• _Task instructions_: Repeat only the lines running from the beginning of the material through the line that contains "rad = math.radians".

Entries with scene source code
|---|

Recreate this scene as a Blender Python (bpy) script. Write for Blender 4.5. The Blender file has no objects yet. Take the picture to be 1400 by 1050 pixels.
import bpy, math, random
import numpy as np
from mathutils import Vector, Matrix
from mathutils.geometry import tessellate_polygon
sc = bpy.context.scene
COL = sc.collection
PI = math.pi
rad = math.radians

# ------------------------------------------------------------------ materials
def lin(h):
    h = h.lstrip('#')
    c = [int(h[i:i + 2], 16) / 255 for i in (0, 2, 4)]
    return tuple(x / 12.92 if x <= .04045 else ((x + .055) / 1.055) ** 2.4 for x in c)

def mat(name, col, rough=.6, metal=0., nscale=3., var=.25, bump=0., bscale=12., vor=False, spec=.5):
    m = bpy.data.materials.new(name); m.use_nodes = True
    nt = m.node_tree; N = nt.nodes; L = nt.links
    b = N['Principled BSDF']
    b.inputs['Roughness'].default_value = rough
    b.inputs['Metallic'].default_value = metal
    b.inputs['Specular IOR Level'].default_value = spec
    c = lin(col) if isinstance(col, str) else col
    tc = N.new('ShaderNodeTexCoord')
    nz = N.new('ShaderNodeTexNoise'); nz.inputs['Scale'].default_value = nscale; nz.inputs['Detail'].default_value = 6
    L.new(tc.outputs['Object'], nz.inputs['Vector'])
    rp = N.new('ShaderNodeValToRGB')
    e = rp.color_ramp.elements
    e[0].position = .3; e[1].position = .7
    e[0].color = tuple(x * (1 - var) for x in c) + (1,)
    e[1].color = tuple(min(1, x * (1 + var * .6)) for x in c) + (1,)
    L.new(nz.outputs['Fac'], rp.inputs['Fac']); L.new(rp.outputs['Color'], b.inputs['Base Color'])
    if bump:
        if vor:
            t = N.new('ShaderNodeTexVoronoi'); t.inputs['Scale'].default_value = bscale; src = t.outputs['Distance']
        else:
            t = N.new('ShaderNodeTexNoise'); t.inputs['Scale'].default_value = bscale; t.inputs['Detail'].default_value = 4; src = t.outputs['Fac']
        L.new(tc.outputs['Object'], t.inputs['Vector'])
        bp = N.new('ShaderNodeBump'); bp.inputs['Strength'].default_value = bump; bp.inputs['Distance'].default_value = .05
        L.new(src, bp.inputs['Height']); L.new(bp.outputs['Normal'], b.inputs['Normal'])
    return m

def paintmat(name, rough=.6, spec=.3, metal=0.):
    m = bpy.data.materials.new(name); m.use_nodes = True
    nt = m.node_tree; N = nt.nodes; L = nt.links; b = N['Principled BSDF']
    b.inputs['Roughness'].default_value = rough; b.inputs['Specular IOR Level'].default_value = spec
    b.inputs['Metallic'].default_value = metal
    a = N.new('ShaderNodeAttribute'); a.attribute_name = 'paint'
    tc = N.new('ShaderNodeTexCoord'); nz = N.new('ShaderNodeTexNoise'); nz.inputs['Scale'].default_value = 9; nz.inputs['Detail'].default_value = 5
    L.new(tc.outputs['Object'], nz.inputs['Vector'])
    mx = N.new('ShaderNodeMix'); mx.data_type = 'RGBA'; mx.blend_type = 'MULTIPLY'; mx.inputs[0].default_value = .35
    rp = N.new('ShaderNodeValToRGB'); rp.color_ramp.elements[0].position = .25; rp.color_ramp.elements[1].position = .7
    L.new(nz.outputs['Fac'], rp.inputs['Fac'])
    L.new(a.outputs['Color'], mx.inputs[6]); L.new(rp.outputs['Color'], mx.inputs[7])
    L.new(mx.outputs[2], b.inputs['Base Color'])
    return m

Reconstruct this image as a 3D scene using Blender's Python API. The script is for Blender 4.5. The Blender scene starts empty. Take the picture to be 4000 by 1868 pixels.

|---|

• _Full answer_:
Recreate this scene as a Blender Python (bpy) script. Write for Blender 4.5. The Blender file has no objects yet. Take the picture to be 1400 by 1050 pixels.
import bpy, math, random
import numpy as np
from mathutils import Vector, Matrix
from mathutils.geometry import tessellate_polygon
sc = bpy.context.scene
COL = sc.collection
PI = math.pi
rad = math.radians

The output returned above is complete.